8 Responses to Bernini Explains His Statue

  1. wrjones says:

    Great story again. Human nature makes us all subject to interpretations. Make those images or scuptures have an emotional connection to the buyer. If it takes words (and often it does) to explain it, so be it.

  2. 100swallows says:

    Bill: And you’re the guy who can do it.

  3. Ken Januski says:

    I stopped applying for art grants and fellowships about 20 years ago because I noticed many of my artist friends spending as much time writing them, with lengthy explanations of their work, as they did creating art. That just seemed silly and to me detracted from the quality of their work, not because the writing was bad in itself but just because they had lost their focus on their work.

    Little did I know what a lengthy tradition the verbal justification for art work has had! Though I do recall reading a biography of Rodin where he reluctantly had to go through this process. And I’m sure if I read more I’d find plenty of additional examples.

    You have to give Bernini credit though. I wonder if anyone at the time wondered why there was a rock under the belly of the horse? My guess is that if the work is accomplished enough, the ‘willing suspension of disbelief’, soon takes over. I happened to watch a few minutes of a TV special on Otis Redding the other day. The narrator mentioned that one of his successful songs never was fully written because he was in between travel and only had time to write one verse for a hurried recording session. Nonetheless it became very successful. My guess is that most people never noticed that the song only had one short verse.

  4. 100swallows says:

    Ken: You are right–few would have been bothered by the rock under the horse. We’ve all modelled a horse with a mass of clay to hold it up. You dig as much of it away as you can and then forget about it. And, really, it doesn’t matter–everyone’s eyes go to the horse.
    And I have to say that Bernini didn’t make up the story of Hercules’ Choice. According to Hibbard, every educated man in the Europe of the time knew it. So Bernini merely applied it–which took some imagination too.
    I wonder if the Otis Redding song was the famous “Sittin’ on the Dock of a Bay” (or whatever its title is). Nice song.

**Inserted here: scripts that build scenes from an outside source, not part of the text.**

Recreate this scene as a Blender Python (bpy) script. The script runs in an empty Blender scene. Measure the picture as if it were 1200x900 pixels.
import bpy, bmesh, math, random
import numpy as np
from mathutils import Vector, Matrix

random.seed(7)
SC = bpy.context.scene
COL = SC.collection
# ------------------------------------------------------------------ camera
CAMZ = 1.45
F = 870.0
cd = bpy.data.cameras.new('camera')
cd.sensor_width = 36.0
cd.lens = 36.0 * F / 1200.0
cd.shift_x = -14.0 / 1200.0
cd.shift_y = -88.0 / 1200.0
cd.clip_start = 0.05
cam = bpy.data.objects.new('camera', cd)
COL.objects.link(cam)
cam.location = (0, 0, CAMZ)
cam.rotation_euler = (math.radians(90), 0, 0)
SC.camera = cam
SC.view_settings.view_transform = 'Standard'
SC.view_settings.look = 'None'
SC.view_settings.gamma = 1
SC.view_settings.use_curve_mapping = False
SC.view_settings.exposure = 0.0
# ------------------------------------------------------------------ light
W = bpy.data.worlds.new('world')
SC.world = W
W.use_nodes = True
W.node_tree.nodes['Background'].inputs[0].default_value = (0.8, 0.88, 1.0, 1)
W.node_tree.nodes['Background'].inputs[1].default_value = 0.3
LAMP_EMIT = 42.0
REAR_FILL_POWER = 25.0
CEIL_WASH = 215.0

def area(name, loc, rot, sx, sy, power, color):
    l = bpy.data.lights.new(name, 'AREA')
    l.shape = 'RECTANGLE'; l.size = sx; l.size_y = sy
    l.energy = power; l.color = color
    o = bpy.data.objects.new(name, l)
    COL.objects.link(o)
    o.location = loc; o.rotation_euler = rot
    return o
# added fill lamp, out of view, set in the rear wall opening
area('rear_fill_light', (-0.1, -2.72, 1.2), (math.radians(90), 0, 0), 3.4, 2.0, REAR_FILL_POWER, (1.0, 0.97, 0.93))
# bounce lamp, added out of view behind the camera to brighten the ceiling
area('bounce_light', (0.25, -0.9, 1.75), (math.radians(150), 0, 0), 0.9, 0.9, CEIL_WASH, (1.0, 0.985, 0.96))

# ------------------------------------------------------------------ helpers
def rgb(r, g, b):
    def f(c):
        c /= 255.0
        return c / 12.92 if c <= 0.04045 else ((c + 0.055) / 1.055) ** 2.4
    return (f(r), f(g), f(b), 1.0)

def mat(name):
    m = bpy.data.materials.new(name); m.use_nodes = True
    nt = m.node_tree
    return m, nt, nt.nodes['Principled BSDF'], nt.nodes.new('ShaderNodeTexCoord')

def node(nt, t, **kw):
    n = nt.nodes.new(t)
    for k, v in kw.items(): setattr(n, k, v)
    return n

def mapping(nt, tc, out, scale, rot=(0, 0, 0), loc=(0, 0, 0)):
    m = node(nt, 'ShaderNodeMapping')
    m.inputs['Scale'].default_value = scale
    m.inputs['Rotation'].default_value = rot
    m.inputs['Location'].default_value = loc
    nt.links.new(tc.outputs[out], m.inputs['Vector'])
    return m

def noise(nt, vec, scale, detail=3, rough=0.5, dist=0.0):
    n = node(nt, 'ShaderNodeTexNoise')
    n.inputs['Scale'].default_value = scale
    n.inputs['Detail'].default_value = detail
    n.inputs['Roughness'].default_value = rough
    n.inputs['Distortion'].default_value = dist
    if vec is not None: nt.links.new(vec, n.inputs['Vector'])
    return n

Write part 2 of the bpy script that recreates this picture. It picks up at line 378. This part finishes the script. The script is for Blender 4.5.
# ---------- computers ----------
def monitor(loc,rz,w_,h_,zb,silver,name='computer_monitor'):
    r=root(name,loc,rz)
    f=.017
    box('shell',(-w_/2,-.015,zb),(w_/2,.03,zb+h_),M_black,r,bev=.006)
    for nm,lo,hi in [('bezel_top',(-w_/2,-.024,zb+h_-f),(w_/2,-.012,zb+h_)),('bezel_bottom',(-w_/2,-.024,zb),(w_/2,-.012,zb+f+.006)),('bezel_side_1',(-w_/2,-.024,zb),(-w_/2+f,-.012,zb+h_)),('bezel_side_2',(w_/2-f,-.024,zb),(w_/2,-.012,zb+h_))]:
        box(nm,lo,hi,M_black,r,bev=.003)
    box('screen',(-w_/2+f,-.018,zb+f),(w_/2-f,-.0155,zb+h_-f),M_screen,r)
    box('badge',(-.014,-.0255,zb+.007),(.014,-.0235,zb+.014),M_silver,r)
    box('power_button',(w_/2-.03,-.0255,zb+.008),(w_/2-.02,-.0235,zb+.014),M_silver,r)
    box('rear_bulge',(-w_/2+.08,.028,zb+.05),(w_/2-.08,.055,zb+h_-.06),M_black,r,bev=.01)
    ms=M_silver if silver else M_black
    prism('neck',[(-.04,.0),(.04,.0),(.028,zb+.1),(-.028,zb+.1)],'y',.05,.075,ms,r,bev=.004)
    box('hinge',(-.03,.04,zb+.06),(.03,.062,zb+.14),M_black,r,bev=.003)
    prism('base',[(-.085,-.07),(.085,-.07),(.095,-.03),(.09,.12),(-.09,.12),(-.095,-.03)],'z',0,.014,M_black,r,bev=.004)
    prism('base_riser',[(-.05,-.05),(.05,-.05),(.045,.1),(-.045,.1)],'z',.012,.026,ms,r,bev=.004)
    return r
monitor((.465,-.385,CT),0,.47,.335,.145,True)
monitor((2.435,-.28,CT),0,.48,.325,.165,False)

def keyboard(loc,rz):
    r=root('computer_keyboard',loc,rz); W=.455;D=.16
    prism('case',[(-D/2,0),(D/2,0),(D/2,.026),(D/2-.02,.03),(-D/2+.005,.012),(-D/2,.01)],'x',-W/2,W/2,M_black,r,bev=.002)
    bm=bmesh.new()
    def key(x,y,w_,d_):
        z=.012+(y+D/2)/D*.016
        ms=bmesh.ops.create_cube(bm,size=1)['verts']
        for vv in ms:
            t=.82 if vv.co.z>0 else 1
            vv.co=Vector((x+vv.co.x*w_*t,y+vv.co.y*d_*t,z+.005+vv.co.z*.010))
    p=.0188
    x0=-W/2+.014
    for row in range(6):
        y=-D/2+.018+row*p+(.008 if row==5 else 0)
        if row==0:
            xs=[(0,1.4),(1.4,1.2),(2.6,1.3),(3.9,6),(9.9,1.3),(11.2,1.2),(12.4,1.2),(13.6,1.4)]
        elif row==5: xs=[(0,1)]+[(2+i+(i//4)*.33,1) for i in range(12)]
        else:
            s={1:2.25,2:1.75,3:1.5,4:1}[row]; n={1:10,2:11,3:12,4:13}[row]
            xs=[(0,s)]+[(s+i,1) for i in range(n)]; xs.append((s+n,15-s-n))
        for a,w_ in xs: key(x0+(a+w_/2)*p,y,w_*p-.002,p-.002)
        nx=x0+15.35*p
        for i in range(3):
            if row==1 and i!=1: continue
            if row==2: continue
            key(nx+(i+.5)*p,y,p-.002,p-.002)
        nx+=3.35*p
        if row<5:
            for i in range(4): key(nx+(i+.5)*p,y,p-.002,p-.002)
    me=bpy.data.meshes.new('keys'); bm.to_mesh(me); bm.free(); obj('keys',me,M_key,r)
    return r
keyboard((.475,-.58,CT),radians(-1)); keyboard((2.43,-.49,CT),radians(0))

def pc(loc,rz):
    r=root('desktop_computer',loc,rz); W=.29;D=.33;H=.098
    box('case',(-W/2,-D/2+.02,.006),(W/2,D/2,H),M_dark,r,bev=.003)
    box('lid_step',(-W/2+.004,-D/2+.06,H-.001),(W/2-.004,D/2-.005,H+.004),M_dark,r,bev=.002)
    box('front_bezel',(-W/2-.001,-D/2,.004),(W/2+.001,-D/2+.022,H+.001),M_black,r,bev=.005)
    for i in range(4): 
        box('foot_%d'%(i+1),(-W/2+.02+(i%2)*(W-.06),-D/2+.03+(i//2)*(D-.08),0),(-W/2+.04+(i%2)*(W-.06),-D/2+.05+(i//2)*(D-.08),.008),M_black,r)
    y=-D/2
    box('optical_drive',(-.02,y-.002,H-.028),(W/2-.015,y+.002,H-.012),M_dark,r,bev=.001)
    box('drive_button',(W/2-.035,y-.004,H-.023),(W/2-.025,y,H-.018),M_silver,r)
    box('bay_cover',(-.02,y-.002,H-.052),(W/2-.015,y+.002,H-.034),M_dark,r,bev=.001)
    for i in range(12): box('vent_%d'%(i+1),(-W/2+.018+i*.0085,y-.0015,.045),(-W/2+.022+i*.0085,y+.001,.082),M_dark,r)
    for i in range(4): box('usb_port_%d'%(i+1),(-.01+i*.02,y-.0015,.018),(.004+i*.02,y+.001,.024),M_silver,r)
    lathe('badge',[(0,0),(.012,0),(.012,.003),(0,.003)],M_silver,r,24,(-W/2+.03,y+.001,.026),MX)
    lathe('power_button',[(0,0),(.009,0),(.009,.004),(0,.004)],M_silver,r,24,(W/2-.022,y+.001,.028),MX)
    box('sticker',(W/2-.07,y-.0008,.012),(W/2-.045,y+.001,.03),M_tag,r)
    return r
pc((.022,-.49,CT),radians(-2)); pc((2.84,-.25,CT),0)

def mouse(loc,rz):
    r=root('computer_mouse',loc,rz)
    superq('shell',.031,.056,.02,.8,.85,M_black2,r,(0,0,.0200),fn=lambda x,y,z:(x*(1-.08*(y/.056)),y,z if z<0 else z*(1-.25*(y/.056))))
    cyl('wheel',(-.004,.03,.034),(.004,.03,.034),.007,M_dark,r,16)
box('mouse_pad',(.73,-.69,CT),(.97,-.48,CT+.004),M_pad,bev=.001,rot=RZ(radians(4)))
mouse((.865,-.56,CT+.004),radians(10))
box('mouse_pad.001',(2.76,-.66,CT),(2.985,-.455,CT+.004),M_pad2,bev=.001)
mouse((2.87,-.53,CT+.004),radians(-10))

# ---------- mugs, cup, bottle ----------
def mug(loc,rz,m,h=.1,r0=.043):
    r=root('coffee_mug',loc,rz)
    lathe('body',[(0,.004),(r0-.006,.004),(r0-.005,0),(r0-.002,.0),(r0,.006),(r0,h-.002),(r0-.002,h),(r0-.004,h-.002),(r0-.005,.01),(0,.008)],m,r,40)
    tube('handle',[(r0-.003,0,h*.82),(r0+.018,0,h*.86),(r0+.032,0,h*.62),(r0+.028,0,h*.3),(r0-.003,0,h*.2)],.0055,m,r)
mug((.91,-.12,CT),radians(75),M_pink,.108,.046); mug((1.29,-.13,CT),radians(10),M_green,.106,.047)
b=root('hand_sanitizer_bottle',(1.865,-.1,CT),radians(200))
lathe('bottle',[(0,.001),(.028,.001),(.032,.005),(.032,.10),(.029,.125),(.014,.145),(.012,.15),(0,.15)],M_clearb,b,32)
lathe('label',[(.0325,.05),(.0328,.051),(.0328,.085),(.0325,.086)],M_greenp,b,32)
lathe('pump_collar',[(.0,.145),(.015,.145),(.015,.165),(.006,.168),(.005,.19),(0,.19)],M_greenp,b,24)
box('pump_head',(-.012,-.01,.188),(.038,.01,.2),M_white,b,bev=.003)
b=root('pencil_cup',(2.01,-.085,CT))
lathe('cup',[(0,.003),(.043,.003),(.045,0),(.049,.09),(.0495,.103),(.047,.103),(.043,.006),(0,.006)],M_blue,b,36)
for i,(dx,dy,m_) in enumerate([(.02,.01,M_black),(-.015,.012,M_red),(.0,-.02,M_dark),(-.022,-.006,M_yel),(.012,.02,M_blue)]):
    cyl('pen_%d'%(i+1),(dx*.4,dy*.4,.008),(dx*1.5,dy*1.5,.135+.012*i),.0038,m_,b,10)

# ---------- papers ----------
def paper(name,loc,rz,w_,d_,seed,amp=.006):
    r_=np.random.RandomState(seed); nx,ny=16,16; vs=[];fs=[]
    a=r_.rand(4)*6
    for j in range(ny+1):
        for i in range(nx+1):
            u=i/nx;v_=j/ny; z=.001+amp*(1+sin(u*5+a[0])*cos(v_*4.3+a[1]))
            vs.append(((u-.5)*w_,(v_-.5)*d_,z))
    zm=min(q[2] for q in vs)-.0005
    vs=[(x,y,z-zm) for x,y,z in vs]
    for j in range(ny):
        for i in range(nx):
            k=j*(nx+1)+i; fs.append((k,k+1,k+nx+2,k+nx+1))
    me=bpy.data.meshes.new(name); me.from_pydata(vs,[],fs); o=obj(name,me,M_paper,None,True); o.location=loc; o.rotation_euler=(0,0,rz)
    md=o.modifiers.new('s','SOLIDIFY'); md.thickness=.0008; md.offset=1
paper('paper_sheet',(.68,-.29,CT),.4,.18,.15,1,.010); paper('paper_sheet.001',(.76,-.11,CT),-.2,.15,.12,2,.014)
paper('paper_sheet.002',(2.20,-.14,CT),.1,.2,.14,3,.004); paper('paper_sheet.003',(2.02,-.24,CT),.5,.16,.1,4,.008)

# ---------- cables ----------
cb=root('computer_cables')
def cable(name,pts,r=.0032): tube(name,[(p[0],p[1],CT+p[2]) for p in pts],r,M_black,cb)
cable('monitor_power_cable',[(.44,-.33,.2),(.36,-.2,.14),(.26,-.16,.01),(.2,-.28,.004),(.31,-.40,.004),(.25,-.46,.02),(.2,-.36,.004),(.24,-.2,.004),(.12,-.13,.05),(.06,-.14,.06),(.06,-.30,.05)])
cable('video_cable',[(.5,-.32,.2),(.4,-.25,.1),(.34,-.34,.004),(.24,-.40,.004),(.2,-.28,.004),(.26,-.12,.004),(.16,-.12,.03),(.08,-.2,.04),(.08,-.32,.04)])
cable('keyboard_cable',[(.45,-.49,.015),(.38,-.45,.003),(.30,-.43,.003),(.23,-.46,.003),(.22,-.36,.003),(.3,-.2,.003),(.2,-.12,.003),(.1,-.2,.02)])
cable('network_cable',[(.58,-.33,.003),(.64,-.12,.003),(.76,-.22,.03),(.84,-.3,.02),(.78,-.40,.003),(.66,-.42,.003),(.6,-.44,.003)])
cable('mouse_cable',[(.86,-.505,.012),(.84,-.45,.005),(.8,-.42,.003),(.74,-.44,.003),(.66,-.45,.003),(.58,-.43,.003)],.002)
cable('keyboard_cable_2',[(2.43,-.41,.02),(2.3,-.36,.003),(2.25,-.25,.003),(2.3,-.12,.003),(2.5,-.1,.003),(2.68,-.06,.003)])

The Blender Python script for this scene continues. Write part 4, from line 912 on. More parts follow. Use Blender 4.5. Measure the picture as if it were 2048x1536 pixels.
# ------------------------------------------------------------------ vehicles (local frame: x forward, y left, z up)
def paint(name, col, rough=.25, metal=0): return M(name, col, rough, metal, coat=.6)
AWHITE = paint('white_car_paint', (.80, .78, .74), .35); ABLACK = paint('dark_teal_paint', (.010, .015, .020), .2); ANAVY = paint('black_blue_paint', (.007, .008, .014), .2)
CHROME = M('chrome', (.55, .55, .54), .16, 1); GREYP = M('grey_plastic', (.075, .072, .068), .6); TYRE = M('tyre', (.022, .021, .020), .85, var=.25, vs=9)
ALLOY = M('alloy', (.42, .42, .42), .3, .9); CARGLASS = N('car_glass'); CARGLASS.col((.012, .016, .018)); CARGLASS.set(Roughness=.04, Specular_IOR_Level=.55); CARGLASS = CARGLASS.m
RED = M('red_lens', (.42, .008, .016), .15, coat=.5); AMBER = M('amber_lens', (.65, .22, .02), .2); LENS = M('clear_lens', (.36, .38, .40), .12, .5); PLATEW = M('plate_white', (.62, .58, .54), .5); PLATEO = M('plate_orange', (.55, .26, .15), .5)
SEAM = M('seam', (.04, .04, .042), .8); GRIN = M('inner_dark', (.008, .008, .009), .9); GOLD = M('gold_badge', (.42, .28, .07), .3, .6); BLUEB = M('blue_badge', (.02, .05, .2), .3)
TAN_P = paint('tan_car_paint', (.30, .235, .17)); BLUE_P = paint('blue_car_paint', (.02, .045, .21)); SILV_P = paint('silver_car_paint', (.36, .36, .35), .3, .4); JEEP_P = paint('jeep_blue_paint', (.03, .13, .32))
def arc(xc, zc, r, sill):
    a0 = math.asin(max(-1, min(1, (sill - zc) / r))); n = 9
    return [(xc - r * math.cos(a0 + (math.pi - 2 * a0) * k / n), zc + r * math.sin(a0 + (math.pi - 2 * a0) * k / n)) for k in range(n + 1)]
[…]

    One felt so little and worthless filling out those forms, though, Ken. The country is too damn big, everything is so anonymous and diffuse. And then look at what the Endowment chose as good! How do you get anyone to come and look at you? Have to grab them some way.

  5. erikatakacs says:

    Well, the rock bothers me a lot. Of the two statues, I think the one in the Vatican is far more superior. Using the curtain as support was very ingenious and beautiful. The rock is ugly, he could have come up with a better looking rock if he had to use a rock. Also, the first one had more natural energy, the second one seems tired and forced. What is the size of these statues?

  6. 100swallows says:

    Sorry, Erika, I should have given the dimensions of the second horse. It is a little clay model! Bernini certainly didn’t work long on that rock. Here is a link to a drawing he made for the Louis’ statue where you see the same rock with a slant. Now you won’t like that smaller rock under the belly either.
    http://100swallows.wordpress.com/files/2008/11/bernini-louis-xiv-sketch.jpg

  7. erikatakacs says:

    The rock on the sketch looks much better (great sketch). Maybe he was in a rush, and didn’t matter because it was a maquette. Is there a photo of the original life size statue?

  8. Ken Januski says:

    Speaking of Endowment winners a fairly well-known art critic that I knew in the city where I lived at that time came up one day and handed me a cartoon. I think he meant it specially for me. In the cartoon was an artist and his wife in a huge studio where he was working on a sculpture. The wife announces “You’ve just been awarded a fellowship…. to lie fallow for a year.”

    I took it in good cheer because I don’t think it was directed at me but more because the critic thought that I’d enjoy the humor. Fellowships and grants can be mighty silly and sort of haphazardly awarded. I have to say I never won a major one so maybe I’d say something different if I had. But I think probably not. They’re probably no worse than what patrons have required of other artists. I guess they’re just a troublesome necessity for most, much like taxes. But you are right Swallows, the forms did somehow make you feel little and worthless. I’m not sure why that was. But I do recall that they left a very bad taste in my mouth and I was happy to be rid of them. Still am!